Christine Frederick | |
---|---|
Born |
Christine Isobel Campbell February 6, 1883 Boston, Massachusetts, U.S. |
Died | April 6, 1970 | (aged 87)
Nationality | American |
Other names | Christine McGaffey Christine MacGaffey |
Occupation | Home economist, author |
Spouse(s) | J. George Frederick (businessman); 4 children |
Christine Frederick (February 6, 1883 – April 6, 1970) was an American home economist and early 20th century exponent of Taylorism as applied to the domestic sphere. She conducted experiments aimed at improving household efficiency, as well as arguing for women's vital role as consumers in a mass-production economy. She wrote books on these subjects, the best-known of which is probably Selling Mrs. Consumer, which offers an early justification for planned obsolescence as a necessary feature of the industrial economy.
Christine Isobel Campbell was born in 1883 in Boston, Massachusetts, to Mimi (née Scott) and William R. Campbell, who separated shortly afterwards. In 1894 Frederick's mother married a lawyer, Wyatt MacGaffey, who adopted the girl.
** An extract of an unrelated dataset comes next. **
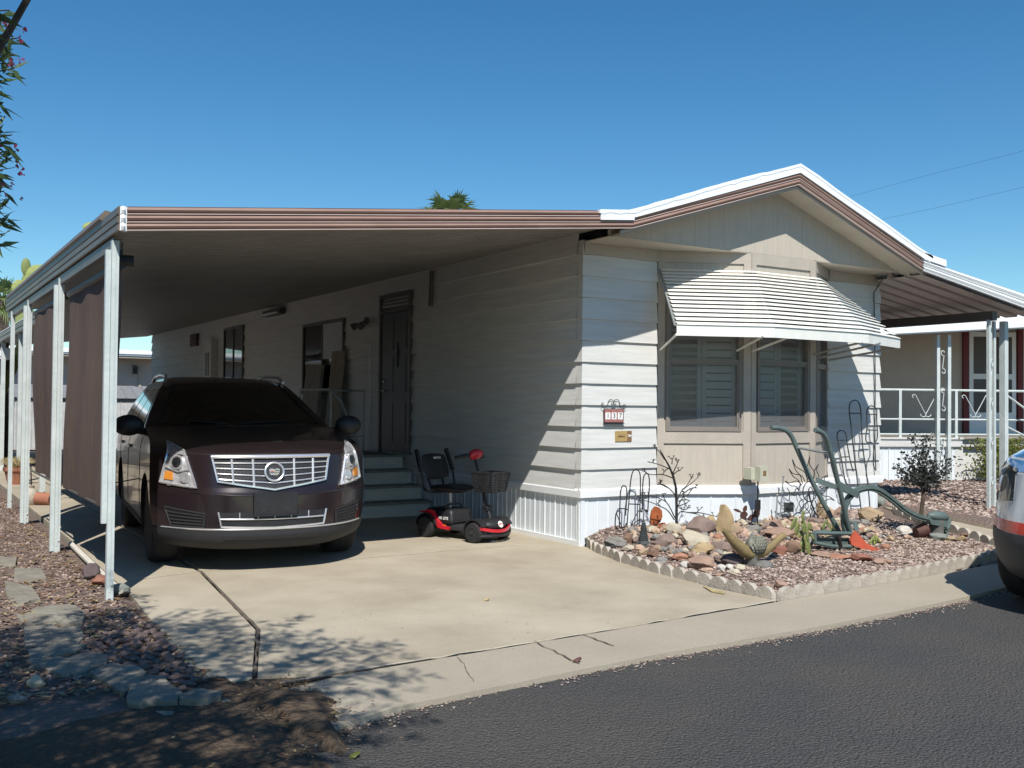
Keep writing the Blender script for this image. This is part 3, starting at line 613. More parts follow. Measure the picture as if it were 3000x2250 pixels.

In 1906, Christine McGaffey (as she preferred to spell her surname) graduated from Northwestern University and became a teacher. A year later, she married J. (Justus) George Frederick, a business executive interested in the theories of scientific management put forward by Frederick W. Taylor and others. The Fredericks had four children, David Mansfield, Jean, Phyllis, and Carol.
After moving to New York, Christine and J. George Frederick helped to found a club called the Advertising Women of New York in 1912 because women were refused admission to the men's advertising club. Becoming interested in Taylorism as applied to the domestic sphere, Frederick founded and directed a laboratory for conducting Taylorist experiments at her home in Greenlawn, New York.
She was especially interested in making kitchens more efficient for women and is credited with bringing about standardization of the height of kitchen counters and work surfaces. At the Applecroft Home Experiment Station, Frederick investigated some 1,800 different products from household appliances to food, looking for labor-saving methods of preparation and use.
In 1912, Frederick began a series of articles under the title 'New Housekeeping' in the Ladies' Home Journal (for which she served as consulting household editor) to explain Taylorism to middle-class women. These articles were subsequently published as a book, The New Housekeeping: Efficiency Studies in Home Management. Frederick's second chapter, on applying motion studies to household tasks, shows the clear parallel between her research and Taylor's well-known studies in the industrial sphere. She followed this up in 1915 with a correspondence course called Household Engineering: Scientific Management in the Home, which was published as a book of the same title in 1919. In 1917, she did some lecturing on the Chautauqua circuit.